Monday, February 02, 2015

I Don't Need All the Answers

Today, Sundries, over on Facebook, shared this:
Being faithful to the Bible very often means admitting that there is no clear answer.
I like this.
One of the things that won this one-time atheist over to faith in Christ was the Bible's clear-eyed realism about humanity and the limits of our capacity to fully understand life's deepest mysteries. In John 20:30-31, John says that there was much more that Jesus did that he didn't include in his book, but that what he did write was meant to lead us to faith in Christ and so that, having that faith, we might have with God through Him.

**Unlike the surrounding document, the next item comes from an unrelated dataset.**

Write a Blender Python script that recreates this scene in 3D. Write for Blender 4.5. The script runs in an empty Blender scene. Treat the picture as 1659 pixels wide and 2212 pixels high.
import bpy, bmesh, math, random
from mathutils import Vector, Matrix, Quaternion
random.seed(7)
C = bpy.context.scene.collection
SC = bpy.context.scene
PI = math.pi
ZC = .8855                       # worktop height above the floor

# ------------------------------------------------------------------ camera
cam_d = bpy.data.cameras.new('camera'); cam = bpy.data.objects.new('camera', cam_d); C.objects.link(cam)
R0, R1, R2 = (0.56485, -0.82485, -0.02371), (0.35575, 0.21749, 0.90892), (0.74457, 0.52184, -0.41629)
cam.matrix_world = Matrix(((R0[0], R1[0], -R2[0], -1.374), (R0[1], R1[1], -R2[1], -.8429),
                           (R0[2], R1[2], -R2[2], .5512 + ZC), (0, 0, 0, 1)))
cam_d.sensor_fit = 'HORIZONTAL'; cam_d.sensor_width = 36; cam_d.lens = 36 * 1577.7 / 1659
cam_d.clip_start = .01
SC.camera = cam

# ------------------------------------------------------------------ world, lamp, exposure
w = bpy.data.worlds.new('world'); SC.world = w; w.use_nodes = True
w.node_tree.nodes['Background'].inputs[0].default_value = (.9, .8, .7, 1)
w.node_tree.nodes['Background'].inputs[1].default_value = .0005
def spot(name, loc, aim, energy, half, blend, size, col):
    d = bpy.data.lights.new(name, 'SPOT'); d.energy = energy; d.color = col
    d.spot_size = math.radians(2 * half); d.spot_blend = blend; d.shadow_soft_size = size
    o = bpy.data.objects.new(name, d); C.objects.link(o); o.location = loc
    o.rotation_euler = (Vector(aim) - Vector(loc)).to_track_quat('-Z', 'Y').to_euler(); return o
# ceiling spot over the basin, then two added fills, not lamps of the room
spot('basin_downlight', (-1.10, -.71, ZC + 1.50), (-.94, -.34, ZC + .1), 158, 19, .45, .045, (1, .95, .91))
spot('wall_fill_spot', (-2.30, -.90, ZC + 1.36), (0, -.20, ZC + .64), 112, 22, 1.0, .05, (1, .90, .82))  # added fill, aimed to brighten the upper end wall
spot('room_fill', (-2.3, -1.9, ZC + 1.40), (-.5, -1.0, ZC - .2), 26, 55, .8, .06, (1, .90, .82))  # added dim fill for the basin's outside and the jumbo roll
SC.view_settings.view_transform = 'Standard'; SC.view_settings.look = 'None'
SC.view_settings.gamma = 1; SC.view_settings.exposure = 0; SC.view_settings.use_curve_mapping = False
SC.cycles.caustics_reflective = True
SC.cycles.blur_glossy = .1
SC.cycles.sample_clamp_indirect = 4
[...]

The Bible is not a book of science. It doesn't claim to answer all the questions of this life, only those about our relationship with God and the way to life with Him, not inconsequential questions. In fact, life's most important questions. 


But those who pit the Bible and science against each other understand neither. The Bible encourages us to unravel scientific mysteries (and others), but it gives no formulas to do so.

It tells us about the awesome, just, gracious God of the universe, enough for us to have faith, to know to repent and believe in Him, and to live in the assurance that He is with us in this imperfect world and will give us life as it was meant to be beyond the gates of death. The Bible tears the curtain between God and us, ushering us into a relationship with Him, into the blessed assurance that all who repent and believe in Christ have the free gift of life with God forever.

From the certainty of this relationship, God gives us the freedom to be all for which He made us.

I can't know everything about God or His purposes. If I could, either He wouldn't be God or I would be. And since I know that I am emphatically not God, I am enabled by the Holy Spirit to believe in the God to whom the Bible, the apostles, and all the saints of every time and place have given witness.

One day, the Bible assures, we will know perfectly, even as God has perfectly known us. For now, this imperfect person strives by God's grace to see through a glass darkly and remain content in the knowledge that the God of all creation took on human flesh, bore the burden of my sin on the cross, and then rose from the dead for me. (1 Corinthians 13)

It's overwhelming. It's staggering. But by the grace of God, I believe. And, while there are times when I definitely would like more of the answers, in the end, knowing what I do of the gracious God revealed in Jesus Christ is more than enough for me.